I have grown up since then but I do remember enjoying this book though the writing at times seemed at times varied from being garbled to coherent and fun to read.
This is the story about the infamous Courtney Love. If you liked that sentence then this book is perfect for you.
This book was okay. The earlier chapters about the early years were interesting. It lost me when the author described Nirvana's first of two concerts in Seattle (07 Jan 1994). It's on pp. 178-179. She purported that Kurt said "Here's the song that ruined our lives and ruined Seattle and ruined yours too." He did not say that. I was at that concert. It was also recounted in the NYT 5-10 years ago. What he said was, "Here's the song that made Seattle America's most livable city." In early 1990s, Bremerton was named "America's most livable city" and he may have been subtly referencing that. The author misquoted him and made it negative, and it seemed to fit in with a larger narrative in the book. Anyway, that misreporting made me wonder how many of the book's other purported occurrences were fictionalized.
This unauthorized biography is going for high dollar prices on the used market. Published in 1996, it ends with a Courtney apparently getting her career on track with the hurdles to get her into The People vs. Larry Flynt and getting past substance abuse. I saw her perform from the stage of St. Andrew's Hall and from what I saw and also heard I think it would be easy to pile up the reports and recollections for a dishy, dirt-filled biography. Inevitably, such content is here while Rossi balances with arguments she triumphed artistically with Hole and quite possibly is responsible for a depressed, suicidal Kurt Cobain spending more time among us than he otherwise would have.
Ik heb het gekregen toen ik in het ziekenhuis en had het snel uit. Het boek leest makkelijk weg en geeft wel een indruk van deze dame. Of het ook klopt is weet ik niet. Wat ik persoonlijk leuk vind dat er allerlei bandjes langs komen, waar ik toendertijd ook naar luisterde en zelfs naar toe ging., zoals de butt hole surfers, echo and the bunnymen, faith no more en sonic youth. Mijn mening over Courtney Love is niet echt veranderd. Ze is vooral bekend als weduwe van Kurt Cobain en teert ze nog steeds op zijn roem is mijn indruk. Zelf heeft ze niet veel talent en is het vooral een bitch, die iedereen manipuleert en verdere overal een puinhoop achterlaat. Maar ze heeft ook wel een klote jeugd gehad. Zo komt het in ieder geval in dit boek. Het is daarom jammer dat de schrijfster op het einde van het boek een draai maakt, waarbij ze Courtney Love de hemel inprijst als self-made woman. Dat dit ten koste gaat van andere mensen is blijkbaar niet relevant. Het laatste deel van het boek is zo ie zo niet sterk: er wordt weinig tot niks verteld over haar relatie met haar dochter in de periode 94-96.
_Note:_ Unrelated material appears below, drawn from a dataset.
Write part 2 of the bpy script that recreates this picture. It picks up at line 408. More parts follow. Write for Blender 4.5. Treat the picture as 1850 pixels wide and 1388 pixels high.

i'd already read poppy z. brite's courtney love biography (the real story) so i couldn't wait to compare it to this one. the author thanks rozz rezzabek (courtney's lame ex) and hank harrison (biodad) in the acknowledgements, so i could tell it wouldn't be totally pro-c.lo. funny how certain incidents (court versus k. hanna at lollapalooza, for instance) can be told from totally different perspectives. it's important to take anything you read about courtney with a grain of salt. but man, her alleged life story makes for such great reading. props to melissa rossi for the "who's who/what's what" section in the front, and making me feel all cool when she mentions certain seattle hangouts where i've actually hung out.